No cesan las polémicas sobre las denuncias de acoso o violencia sexual hechas públicas en el movimiento #Metoo o su versión en español #YoTambién. Esto me obliga como mujer, feminista y columnista a referirme de nuevo al tema y tratar de aclarar mis propias ideas y cuestionar otras.
Solidaria con las mujeres que como Claudia Morales han decidido hacer pública su horrible experiencia de violación, no me detengo a cuestionar si deciden o no a dar nombres o a reservarse para siempre el derecho a no denunciar. Una cosa es reconocerse como víctima y otra es pasar al papel de acusadora, que muchas veces significa una nueva victimización, en especial cuando el victimario es un “Él” que intimida con solo evocarlo.
Pero el debate ha tocado otros puntos; si se hace la denuncia es apenas uno de ellos. También está el nivel de acoso, abuso o agresión contra una mujer o un niño y la posición de poder del agresor. Lo primero no merece discusión, basta recordar que la Ley 1257 de 2018 conocida como “de No Violencia Contra la Mujer” sabiamente estableció que no debe obligarse a la víctima a denunciar, sino que la autoridad competente debe iniciar de oficio la investigación cuando conoce sobre un caso de violencia, sea intrafamiliar o no.
Ahora, el nivel de gravedad del acoso es otro tema. Para algunos opinadores se está exagerando hasta el punto de amedrentar a los hombres. ¡Pobrecitos! Me conmueve su desprotección. Puede ser que alguno se intimide y controle su “instinto de cazador” por temor a que lo acusen de violencia de género. En ese caso el problema es menor, habría que consolar al desdichado hombre por no haber podido ejercer de pavo real. Por supuesto en materia de prevención de la violencia es mejor que se frenen y no que se desenfrenen. Porque una vez cometido el abuso, acoso o violación, el daño es muy difícil de reparar.
Parar la violencia de género no tiene nada que ver
con impedir que se ejerza
el arte de la seducción
Hay personas, incluidas mujeres, que argumentan que podríamos caer en el puritanismo, impidiendo el libre ejercicio de la sexualidad. Una posición aparentemente sensata, pero muy débil en el fondo. Nadie es más proclive a maltratar que aquellos reprimidos que se oponen a la libertad de la mujer para decidir sobre su propio cuerpo. Nadie ha sido más abusador y pederasta que los que se ocultan en sotanas y religiones, posando de santurrones. En cambio, pocas veces se da una actuación indebida en personas que manejan su sexualidad con libertad y madurez. Y muy difícilmente una mujer va a repudiar una buena y consentida relación sexual.

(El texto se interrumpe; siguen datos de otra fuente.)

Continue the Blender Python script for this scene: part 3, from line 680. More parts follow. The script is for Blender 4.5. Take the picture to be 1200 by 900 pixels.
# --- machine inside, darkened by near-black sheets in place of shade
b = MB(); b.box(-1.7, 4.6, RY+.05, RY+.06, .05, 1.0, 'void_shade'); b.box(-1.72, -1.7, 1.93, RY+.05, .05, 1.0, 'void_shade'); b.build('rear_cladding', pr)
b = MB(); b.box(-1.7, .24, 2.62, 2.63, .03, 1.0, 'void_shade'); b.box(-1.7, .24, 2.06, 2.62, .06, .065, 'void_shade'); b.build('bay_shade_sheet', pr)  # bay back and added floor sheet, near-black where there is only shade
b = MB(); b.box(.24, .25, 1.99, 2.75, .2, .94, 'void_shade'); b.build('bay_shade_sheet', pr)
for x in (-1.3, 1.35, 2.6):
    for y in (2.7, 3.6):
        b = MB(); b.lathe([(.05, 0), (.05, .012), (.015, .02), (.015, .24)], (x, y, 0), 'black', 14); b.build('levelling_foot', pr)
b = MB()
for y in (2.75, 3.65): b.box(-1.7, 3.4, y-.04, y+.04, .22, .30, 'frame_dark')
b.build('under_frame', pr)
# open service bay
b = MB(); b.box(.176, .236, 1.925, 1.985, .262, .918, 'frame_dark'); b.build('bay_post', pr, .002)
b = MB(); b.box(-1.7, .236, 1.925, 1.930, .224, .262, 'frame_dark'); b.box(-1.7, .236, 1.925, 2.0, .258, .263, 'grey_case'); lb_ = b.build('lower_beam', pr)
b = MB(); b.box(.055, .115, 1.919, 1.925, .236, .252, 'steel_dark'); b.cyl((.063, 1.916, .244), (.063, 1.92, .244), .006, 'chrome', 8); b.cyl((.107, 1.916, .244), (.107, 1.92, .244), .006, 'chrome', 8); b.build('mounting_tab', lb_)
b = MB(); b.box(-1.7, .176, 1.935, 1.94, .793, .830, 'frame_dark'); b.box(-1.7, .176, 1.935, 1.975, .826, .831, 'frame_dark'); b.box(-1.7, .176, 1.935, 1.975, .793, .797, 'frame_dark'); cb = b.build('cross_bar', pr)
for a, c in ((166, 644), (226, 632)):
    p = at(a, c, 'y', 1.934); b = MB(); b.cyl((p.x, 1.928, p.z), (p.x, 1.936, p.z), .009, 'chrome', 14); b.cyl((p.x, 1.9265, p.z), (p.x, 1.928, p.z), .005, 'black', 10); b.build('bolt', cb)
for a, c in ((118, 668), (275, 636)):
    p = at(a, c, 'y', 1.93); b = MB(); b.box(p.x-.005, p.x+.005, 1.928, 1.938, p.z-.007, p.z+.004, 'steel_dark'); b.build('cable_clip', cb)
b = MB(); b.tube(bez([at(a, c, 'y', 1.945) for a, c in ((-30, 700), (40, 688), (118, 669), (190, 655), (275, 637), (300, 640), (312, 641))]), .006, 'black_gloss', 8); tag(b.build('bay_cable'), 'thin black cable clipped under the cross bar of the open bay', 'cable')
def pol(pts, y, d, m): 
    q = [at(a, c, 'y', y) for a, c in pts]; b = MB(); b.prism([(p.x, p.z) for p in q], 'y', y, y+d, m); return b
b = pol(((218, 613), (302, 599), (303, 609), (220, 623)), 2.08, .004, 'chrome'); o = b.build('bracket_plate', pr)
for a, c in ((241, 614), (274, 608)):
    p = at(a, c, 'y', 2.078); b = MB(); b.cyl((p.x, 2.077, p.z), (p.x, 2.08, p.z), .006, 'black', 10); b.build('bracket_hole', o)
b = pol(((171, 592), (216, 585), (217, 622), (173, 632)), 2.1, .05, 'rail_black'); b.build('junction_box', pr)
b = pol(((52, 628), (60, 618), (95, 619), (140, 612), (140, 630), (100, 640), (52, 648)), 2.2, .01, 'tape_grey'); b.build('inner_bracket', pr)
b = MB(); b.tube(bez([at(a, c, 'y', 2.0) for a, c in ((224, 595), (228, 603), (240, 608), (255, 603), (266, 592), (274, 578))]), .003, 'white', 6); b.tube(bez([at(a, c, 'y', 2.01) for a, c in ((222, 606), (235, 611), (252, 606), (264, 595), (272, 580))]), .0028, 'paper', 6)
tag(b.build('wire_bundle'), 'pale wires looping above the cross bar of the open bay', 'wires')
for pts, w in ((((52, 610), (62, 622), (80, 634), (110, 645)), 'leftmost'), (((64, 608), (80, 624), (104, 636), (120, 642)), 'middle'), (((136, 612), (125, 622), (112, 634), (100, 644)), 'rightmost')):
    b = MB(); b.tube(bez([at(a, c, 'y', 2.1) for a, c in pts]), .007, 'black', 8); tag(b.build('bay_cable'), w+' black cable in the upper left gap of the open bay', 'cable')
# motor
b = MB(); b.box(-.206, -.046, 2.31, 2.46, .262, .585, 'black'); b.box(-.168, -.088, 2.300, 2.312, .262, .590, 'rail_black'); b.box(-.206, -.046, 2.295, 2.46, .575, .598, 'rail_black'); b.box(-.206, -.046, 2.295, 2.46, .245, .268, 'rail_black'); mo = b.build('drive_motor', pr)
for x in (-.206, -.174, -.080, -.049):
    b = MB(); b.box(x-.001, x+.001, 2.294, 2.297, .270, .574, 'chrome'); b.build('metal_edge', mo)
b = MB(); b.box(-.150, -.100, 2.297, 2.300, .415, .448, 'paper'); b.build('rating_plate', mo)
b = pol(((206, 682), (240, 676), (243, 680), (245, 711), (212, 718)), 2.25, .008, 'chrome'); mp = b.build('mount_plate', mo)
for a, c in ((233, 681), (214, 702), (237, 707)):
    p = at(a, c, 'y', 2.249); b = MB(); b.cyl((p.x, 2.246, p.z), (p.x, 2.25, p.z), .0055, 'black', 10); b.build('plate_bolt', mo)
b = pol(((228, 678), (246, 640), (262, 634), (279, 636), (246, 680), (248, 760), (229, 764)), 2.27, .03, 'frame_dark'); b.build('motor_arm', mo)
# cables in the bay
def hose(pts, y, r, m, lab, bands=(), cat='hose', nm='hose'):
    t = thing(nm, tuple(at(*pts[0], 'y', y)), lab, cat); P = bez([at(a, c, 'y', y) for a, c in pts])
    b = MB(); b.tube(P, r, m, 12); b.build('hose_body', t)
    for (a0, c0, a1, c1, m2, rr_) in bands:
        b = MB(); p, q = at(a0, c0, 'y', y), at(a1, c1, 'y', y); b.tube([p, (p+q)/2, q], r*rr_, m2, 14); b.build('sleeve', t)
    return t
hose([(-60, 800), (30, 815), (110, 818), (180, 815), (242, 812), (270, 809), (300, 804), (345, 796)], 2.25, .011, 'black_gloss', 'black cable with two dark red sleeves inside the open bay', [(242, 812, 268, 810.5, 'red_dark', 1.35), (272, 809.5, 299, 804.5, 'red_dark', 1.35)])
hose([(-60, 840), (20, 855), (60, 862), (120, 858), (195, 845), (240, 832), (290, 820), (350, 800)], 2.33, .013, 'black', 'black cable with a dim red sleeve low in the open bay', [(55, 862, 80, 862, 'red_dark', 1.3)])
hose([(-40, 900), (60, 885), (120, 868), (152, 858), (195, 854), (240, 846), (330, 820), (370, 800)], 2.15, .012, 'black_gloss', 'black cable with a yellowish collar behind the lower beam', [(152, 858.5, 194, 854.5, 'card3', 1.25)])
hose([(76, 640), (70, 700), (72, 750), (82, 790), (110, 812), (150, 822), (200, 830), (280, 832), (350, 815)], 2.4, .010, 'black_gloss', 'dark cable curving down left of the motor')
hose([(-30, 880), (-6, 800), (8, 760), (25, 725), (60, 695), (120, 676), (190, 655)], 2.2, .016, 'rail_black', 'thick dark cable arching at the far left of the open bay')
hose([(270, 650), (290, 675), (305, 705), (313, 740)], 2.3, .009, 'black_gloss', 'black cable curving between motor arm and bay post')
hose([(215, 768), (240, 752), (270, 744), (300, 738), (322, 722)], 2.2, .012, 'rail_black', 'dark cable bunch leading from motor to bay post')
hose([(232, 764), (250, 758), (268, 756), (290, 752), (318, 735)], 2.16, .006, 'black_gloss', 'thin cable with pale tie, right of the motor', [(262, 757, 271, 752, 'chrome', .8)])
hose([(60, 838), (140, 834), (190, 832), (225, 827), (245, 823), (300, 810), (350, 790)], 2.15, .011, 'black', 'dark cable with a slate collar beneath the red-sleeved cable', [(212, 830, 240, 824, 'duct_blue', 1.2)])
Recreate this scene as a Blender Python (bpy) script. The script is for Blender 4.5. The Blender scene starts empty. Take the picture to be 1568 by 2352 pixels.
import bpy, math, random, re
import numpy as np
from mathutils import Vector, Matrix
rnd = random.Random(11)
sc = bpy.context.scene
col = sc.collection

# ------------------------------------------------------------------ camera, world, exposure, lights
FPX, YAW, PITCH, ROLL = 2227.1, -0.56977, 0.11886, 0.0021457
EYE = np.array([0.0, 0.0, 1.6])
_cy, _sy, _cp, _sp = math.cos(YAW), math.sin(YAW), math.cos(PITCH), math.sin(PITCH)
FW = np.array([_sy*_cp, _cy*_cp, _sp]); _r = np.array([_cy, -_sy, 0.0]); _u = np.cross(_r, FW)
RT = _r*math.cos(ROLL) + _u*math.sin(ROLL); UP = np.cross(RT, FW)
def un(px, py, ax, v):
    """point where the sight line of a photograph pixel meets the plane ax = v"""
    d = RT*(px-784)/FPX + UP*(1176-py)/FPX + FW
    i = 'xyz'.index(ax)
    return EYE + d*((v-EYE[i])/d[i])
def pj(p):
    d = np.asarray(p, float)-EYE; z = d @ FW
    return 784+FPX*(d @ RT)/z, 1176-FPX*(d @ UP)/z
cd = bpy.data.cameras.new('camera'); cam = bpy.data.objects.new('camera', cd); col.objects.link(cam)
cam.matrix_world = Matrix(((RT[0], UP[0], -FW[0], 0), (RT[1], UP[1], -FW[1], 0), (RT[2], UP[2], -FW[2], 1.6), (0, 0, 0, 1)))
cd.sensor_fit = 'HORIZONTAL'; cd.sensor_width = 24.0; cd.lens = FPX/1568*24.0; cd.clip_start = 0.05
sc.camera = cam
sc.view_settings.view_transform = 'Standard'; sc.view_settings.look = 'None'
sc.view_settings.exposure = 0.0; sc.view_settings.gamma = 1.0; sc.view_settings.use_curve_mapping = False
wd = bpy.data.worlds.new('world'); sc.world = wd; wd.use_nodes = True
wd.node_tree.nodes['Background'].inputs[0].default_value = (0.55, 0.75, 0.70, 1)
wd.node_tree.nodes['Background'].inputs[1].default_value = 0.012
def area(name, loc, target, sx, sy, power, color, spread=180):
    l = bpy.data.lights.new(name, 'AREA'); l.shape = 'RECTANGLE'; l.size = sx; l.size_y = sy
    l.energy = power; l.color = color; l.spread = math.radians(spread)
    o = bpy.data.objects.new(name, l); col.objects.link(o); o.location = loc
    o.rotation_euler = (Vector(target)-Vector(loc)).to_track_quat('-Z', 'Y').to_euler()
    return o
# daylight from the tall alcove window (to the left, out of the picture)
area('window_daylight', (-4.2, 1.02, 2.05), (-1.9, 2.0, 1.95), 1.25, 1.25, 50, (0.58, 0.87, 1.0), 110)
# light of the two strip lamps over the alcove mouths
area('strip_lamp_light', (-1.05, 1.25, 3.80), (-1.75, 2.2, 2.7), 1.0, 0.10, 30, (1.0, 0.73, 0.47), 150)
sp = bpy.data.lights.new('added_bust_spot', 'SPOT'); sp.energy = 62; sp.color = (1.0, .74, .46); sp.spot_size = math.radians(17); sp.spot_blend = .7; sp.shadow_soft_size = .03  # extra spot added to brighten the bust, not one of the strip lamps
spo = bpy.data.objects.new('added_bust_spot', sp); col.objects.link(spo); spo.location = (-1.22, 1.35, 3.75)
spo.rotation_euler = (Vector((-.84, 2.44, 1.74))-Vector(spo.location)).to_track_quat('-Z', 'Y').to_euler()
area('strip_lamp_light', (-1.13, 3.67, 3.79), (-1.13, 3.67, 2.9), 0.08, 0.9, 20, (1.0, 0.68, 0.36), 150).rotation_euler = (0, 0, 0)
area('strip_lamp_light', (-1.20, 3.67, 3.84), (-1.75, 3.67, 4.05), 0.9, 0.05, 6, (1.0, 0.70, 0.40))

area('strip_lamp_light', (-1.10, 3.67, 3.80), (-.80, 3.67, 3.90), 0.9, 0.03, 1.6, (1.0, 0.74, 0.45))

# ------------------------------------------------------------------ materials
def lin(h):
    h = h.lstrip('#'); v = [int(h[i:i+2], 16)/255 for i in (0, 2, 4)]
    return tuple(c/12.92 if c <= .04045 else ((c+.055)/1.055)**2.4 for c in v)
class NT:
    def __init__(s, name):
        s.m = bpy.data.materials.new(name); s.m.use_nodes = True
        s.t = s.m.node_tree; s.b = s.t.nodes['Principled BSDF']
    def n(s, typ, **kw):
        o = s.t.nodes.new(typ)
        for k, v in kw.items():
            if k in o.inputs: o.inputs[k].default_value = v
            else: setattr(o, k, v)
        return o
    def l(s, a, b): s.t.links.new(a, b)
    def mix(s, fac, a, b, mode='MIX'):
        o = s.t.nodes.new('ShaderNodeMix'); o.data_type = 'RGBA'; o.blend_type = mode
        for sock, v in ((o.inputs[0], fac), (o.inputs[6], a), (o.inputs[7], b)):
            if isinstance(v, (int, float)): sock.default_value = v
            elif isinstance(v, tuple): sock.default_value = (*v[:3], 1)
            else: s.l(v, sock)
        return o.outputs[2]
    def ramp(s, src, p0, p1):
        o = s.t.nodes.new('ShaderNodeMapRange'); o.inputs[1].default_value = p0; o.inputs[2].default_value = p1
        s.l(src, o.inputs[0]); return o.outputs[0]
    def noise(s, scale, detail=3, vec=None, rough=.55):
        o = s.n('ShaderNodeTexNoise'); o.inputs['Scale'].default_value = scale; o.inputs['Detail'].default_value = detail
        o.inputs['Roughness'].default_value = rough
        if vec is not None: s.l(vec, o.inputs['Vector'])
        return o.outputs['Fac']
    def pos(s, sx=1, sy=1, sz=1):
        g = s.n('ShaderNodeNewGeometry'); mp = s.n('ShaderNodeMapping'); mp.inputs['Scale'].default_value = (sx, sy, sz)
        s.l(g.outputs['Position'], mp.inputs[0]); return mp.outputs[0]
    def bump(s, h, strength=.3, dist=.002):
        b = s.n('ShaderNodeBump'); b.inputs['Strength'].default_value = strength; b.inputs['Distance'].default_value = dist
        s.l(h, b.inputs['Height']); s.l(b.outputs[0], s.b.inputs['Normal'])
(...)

Lo cierto de los niveles de violencia es que uno lleva al otro. De un piropo, se puede pasar a una ofensa verbal, de allí a un acoso y de allí a un golpe o a una violación. Ninguna violencia llega sola, están interrelacionadas, la psicológica, la económica, la física y la sexual. Por lo tanto, prohibir y castigar las más extremas, el feminicidio o la violación, es actuar sobre el final de una larga cadena, tratar de frenar lo que ya es irremediable, la muerte o la destrucción de la integridad sexual.
Y finalmente en la polémica está el tema del poder. He escuchado y leído a personas que aseguran que solo es violencia cuando hay una dependencia probada, sea laboral o familiar. Pues en esto sí que hay que hilar delgado para examinar lo que significa “el poder” de una persona sobre otra. Un hombre es más fuerte físicamente que el promedio de las mujeres o los niños, por eso en la calle, en los buses, al pasar por una construcción, se puede sufrir violencia y acoso de hombres de los que no dependemos pero que se sienten con poder sobre las mujeres.
Los hombres a lo largo de la historia, en casi todas las sociedades, han sido más valorizados que las mujeres. Se ha creído que a una mujer se le puede usar, vender, casar o esclavizar porque su valor está subordinado al hombre. Por supuesto, hay sociedades donde esto se lleva a extremos y hay otras donde se ha avanzado en los derechos de las mujeres, pero en todas persiste la idea, así sea muy sutil, de superioridad masculina. Y ni hablar del poder que ejerce un hombre adulto sobre un niño o una niña.
Parar la violencia de género no tiene nada que ver con impedir que se ejerza el arte de la seducción. En eso se equivocan muchos y muchas, incluida Catherine Deneuve.